**Data**.

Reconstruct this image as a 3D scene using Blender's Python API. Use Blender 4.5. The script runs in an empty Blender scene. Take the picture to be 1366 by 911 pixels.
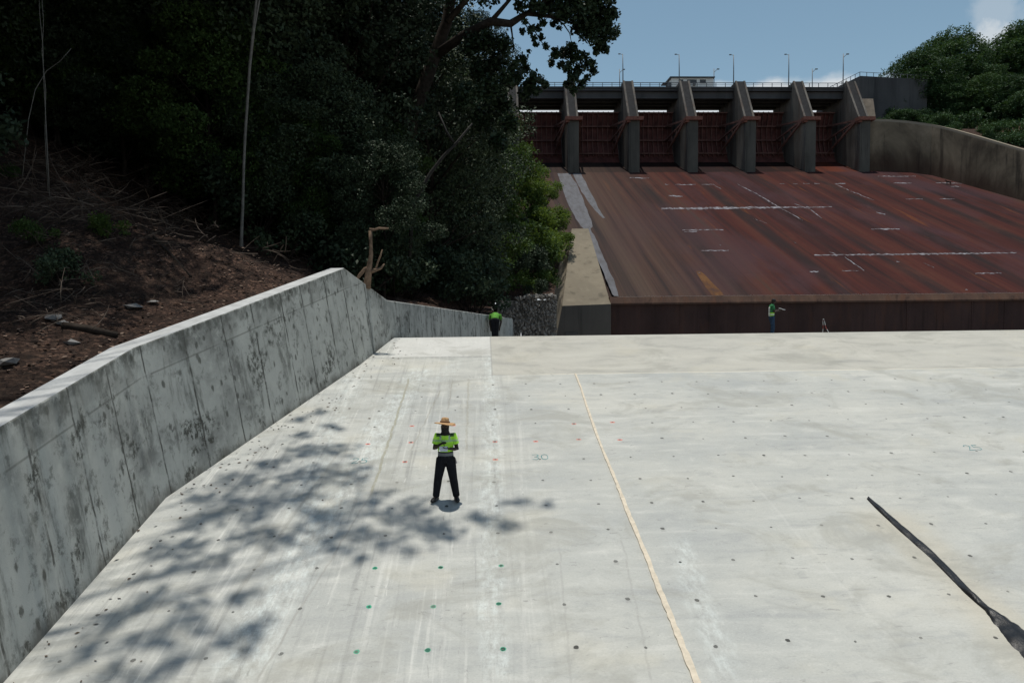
import bpy, bmesh, math, random
import numpy as np
from mathutils import Vector, Matrix, noise as mnoise
R = math.radians
random.seed(7)
rng = np.random.default_rng(11)
sc = bpy.context.scene
COL = sc.collection

# ------------------------------------------------------------------ camera
W, H, F = 1366.0, 911.0, 924.0
PITCH, YAW, ROLL = R(3.41), R(2.35), R(0.6)
fw = Vector((math.sin(YAW)*math.cos(PITCH), math.cos(YAW)*math.cos(PITCH), -math.sin(PITCH)))
r0 = Vector((math.cos(YAW), -math.sin(YAW), 0))
u0 = r0.cross(fw).normalized()
rt = (math.cos(ROLL)*r0 - math.sin(ROLL)*u0).normalized()
up = (math.cos(ROLL)*u0 + math.sin(ROLL)*r0).normalized()
cam_d = bpy.data.cameras.new('camera')
cam = bpy.data.objects.new('camera', cam_d)
COL.objects.link(cam)
m = Matrix((rt, up, -fw)).transposed().to_4x4()
cam.matrix_world = m
cam_d.sensor_width = 36.0
cam_d.lens = F / W * 36.0
cam_d.clip_start = 0.1
cam_d.clip_end = 6000
sc.camera = cam

def project(p):
    return W/2 + F*p.dot(rt)/max(0.1, p.dot(fw))
def ray(px, py):
    return (rt*(px-W/2) - up*(py-H/2) + fw*F) / F
def at_Y(px, py, Y):
    d = ray(px, py)
    return d * (Y / d.y)
ALPHA = R(12.6)
HS = 6.76
NS = Vector((0, -math.sin(ALPHA), math.cos(ALPHA)))
def on_slab(px, py):
    d = ray(px, py)
    return d * (-HS / d.dot(NS))
def slab_z(Y):
    return (-HS + Y*math.sin(ALPHA)) / math.cos(ALPHA)
def uv_slab(px, py):
    p = on_slab(px, py)
    return p.x, p.y/math.cos(ALPHA)
LIP = at_Y(822, 396, 84)
BETA = R(22.2)
def chute_z(Y):
    return LIP.z + (Y-84)*math.tan(BETA)
NC = Vector((0, -math.sin(BETA), math.cos(BETA)))
def on_chute(px, py, lift=0.0):
    d = ray(px, py)
    t = (Vector((0, 84, LIP.z)).dot(NC) + lift) / d.dot(NC)
    return d*t

# ------------------------------------------------------------------ object helpers
def link(name, mesh, mat=None, parent=None):
    o = bpy.data.objects.new(name, mesh)
    COL.objects.link(o)
    if mat is not None:
        for mm in (mat if isinstance(mat, (list, tuple)) else [mat]):
            mesh.materials.append(mm)
    if parent is not None:
        o.parent = parent
    return o
def tag(o, label=None, cat=None, group=None, kind=None):
    if label: o['label'] = label
    if cat: o['category'] = cat
    if group: o['group'] = group
    if kind: o['kind'] = kind
    return o
def empty(name, loc, label, cat, group=None, rz=0.0):
    o = bpy.data.objects.new(name, None)
    COL.objects.link(o)
    o.location = loc
    o.rotation_euler = (0, 0, rz)
    o.empty_display_size = 0.3
    return tag(o, label, cat, group)

class MB:
    """collects shapes into one mesh"""
    def __init__(self):
        self.v, self.f, self.mi = [], [], []
    def add(self, vs, fs, mi=0):
        n = len(self.v)
        self.v += [tuple(p) for p in vs]
        self.f += [tuple(i+n for i in q) for q in fs]
        self.mi += [mi]*len(fs)
        return self
    def box(self, a, b, mi=0, M=None):
        x0, y0, z0 = a; x1, y1, z1 = b
        vs = [Vector(p) for p in ((x0,y0,z0),(x1,y0,z0),(x1,y1,z0),(x0,y1,z0),(x0,y0,z1),(x1,y0,z1),(x1,y1,z1),(x0,y1,z1))]
        if M is not None: vs = [M @ p for p in vs]
        return self.add(vs, [(0,3,2,1),(4,5,6,7),(0,1,5,4),(1,2,6,5),(2,3,7,6),(3,0,4,7)], mi)
    def hexa(self, pts, mi=0):
        return self.add(pts, [(0,3,2,1),(4,5,6,7),(0,1,5,4),(1,2,6,5),(2,3,7,6),(3,0,4,7)], mi)
    def bar(self, a, b, w, h=None, mi=0):
        a, b = Vector(a), Vector(b); h = h or w
        d = (b-a).normalized()
        s = d.cross(Vector((0,0,1)))
        if s.length < 1e-4: s = Vector((1,0,0))
        s.normalize(); t = s.cross(d).normalized()
        s *= w/2; t *= h/2
        return self.hexa([a-s-t, a+s-t, b+s-t, b-s-t, a-s+t, a+s+t, b+s+t, b-s+t], mi)
    def tube(self, path, radii, n=8, mi=0, ref=None):
        path = [Vector(p) for p in path]
        if not hasattr(radii, '__len__'): radii = [radii]*len(path)
        vs, fs = [], []
        prev = Vector(ref) if ref is not None else Vector((1, 0, 0))
        for i, p in enumerate(path):
            d = (path[min(i+1, len(path)-1)] - path[max(i-1, 0)])
            if d.length < 1e-7: d = Vector((0,0,1))
            d.normalize()
            s = prev - d*prev.dot(d)
            if s.length < 1e-3:
                s = Vector((0,1,0)) - d*d.y
                if s.length < 1e-3: s = Vector((1,0,0))
            s.normalize(); prev = s
            t = d.cross(s)
            rr = radii[i]
            rx, ry = rr if hasattr(rr, '__len__') else (rr, rr)
            for k in range(n):
                a = 2*math.pi*k/n
                vs.append(p + s*(math.cos(a)*rx) + t*(math.sin(a)*ry))
        for i in range(len(path)-1):
            for k in range(n):
                k2 = (k+1) % n
                fs.append((i*n+k, i*n+k2, (i+1)*n+k2, (i+1)*n+k))
        fs.append(tuple(range(n-1, -1, -1)))
        fs.append(tuple((len(path)-1)*n+k for k in range(n)))
        return self.add(vs, fs, mi)
    def lathe(self, prof, n=20, c=(0,0,0), mi=0, M=None):
        vs, fs = [], []
        c = Vector(c)
        for (r, z) in prof:
            for k in range(n):
                a = 2*math.pi*k/n
                p = Vector((r*math.cos(a), r*math.sin(a), z))
                if M is not None: p = M @ p
                vs.append(p + c)
        for i in range(len(prof)-1):
            for k in range(n):
                k2 = (k+1) % n
                fs.append((i*n+k, i*n+k2, (i+1)*n+k2, (i+1)*n+k))
        fs.append(tuple(range(n-1, -1, -1)))
        fs.append(tuple((len(prof)-1)*n+k for k in range(n)))
        return self.add(vs, fs, mi)
    def ball(self, c, r, n=8, mi=0):
        r = r if hasattr(r, '__len__') else (r, r, r)
        prof = [(max(1e-4, math.sin(math.pi*i/n)), -math.cos(math.pi*i/n)) for i in range(n+1)]
        return self.lathe(prof, n*2, c, mi, Matrix.Diagonal(Vector(r)))
    def prism(self, poly, off, mi=0):
        """poly: list of points (planar); off: extrusion vector"""
        n = len(poly); off = Vector(off)
        vs = [Vector(p) for p in poly] + [Vector(p)+off for p in poly]
        fs = [tuple(range(n-1, -1, -1)), tuple(range(n, 2*n))]
        for k in range(n):
            k2 = (k+1) % n
            fs.append((k, k2, n+k2, n+k))
        return self.add(vs, fs, mi)
    def mesh(self, name, smooth=False, fix=True):
        me = bpy.data.meshes.new(name)
        me.from_pydata(self.v, [], self.f)
        me.polygons.foreach_set('material_index', self.mi)
        if fix:
            bm = bmesh.new(); bm.from_mesh(me)
            bmesh.ops.recalc_face_normals(bm, faces=bm.faces)
            bm.to_mesh(me); bm.free()
        if smooth:
            me.polygons.foreach_set('use_smooth', [True]*len(me.polygons))
        me.update()
        return me
    def build(self, name, mat, parent=None, smooth=False, bevel=0.0, fix=True):
        me = self.mesh(name, smooth, fix)
        o = link(name, me, mat, parent)
        if bevel:
            b = o.modifiers.new('bevel', 'BEVEL'); b.width = bevel; b.segments = 2; b.limit_method = 'ANGLE'
        return o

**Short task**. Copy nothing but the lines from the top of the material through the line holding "COL = sc.collection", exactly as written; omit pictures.

**Solution for this problem**.
Reconstruct this image as a 3D scene using Blender's Python API. Use Blender 4.5. The script runs in an empty Blender scene. Take the picture to be 1366 by 911 pixels.
import bpy, bmesh, math, random
import numpy as np
from mathutils import Vector, Matrix, noise as mnoise
R = math.radians
random.seed(7)
rng = np.random.default_rng(11)
sc = bpy.context.scene
COL = sc.collection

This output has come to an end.